One realises that one’s time is relative anyway and any universal time is just one’s own will to join a collective agreement that one doesn’t have to abide by. Then one puts this notion aside and prefers not to worry oneself with such things.
Uh. No. In the northern hemisphere, winter is January for centuries and centuries. Almanacs that farmers use also agree with that, so we have food to eat. Reality is much more than just rich first-world comforts. The world is deadly, and we use calendars and time-keeping as a basic survival skill. So basic, you probably don’t even realize it’s there.
There's a difference here between time as a fundamental property of the universe, and "time", which is how we relate a bunch of physical phenomenon to that fundamental force.
That's the primary driver for complexity here. Time as a property is hard to deal with because we take something simple, like how many seconds have passed since some other point in time, and then we have to correlate it to the sun and the moon and how close the Earth is to the sun and what side of the Earth we're on, and etc.
It forces computers to wrap a simple understanding of the passage of time in a lot of context that makes no difference to the computer.

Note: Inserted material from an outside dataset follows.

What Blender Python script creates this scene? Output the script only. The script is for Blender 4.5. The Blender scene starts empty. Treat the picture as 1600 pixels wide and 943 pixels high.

Getting rid of calendaring doesn't imply that no one knows when winter is; winter is still a function of time. It's a pretty simple algorithm to figure out whether a given month is winter or not. It's easy to derive that context from an absolute measurement of time. It's an incredible amount more difficult to go from our calendaring system to any kind of absolute time, because our calendaring is kind of arbitrarily made up to keep things in sync. It bears little semblance to the passage of time, because it's purpose is more about maintaining context (i.e. the sun rises early in the morning, it's winter in January, etc) than actually measuring the passage of time.
I take it you don’t work remotely with a global team or been homeless? I understand your philosophy and largely agree with it. However reality is much more nuanced.